A bit later there is an opportunity to say the words of a covenant prayer – a prayer that’s very important to Methodists, but it turns out came from the writings of one of the first ministers of this very congregation. Its words belong to us too! They are words to say if you are ready to sit on the porch for a while and to see what happens. They are words that say ‘I’m going to stick around’ and see what God does with me and my life. One thing that sometimes gets lost is the sense that the porch is always full of other people too. Sticking around to see Jesus is going to mean sticking around with a group of people. This has its downsides too of course. Other people can be hell. But they can also be trusted and loving companions as we live – as we abide – with Jesus.

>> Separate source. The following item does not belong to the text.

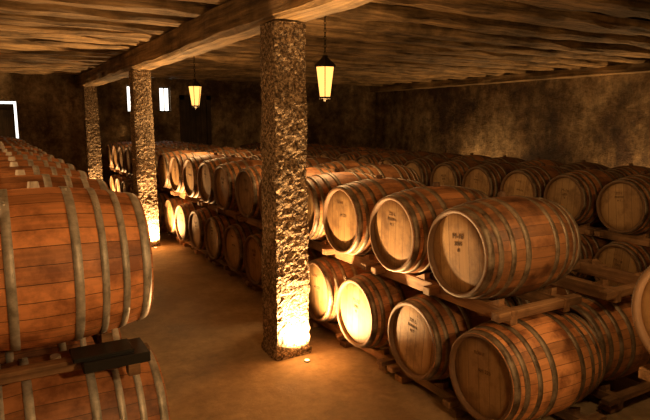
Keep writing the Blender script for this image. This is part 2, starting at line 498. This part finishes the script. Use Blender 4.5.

At our church meeting after this service we will hear that there are some people who are saying that this is the place where they have already met Jesus and the God who is revealed in him, and where they want to ‘stay’. But I imagine that all of us, perhaps particularly near the beginning of a new year, might welcome a chance to say in response to Jesus’ invitation, ‘Yes, I am here and I will stay. I will be part of this community for good and ill, living with God here, for as long as it is God’s will’.

There used to be a tradition in Congregational churches that one Sunday a year every single member cancelled absolutely everything to get there and the people renewed their covenant with God and with one another. This might be a moment a bit like that for us. Jesus has said to us, ‘Come and see’. And we’re here and we’re staying. God bless us and our church, and our community and the Lord we serve. Amen.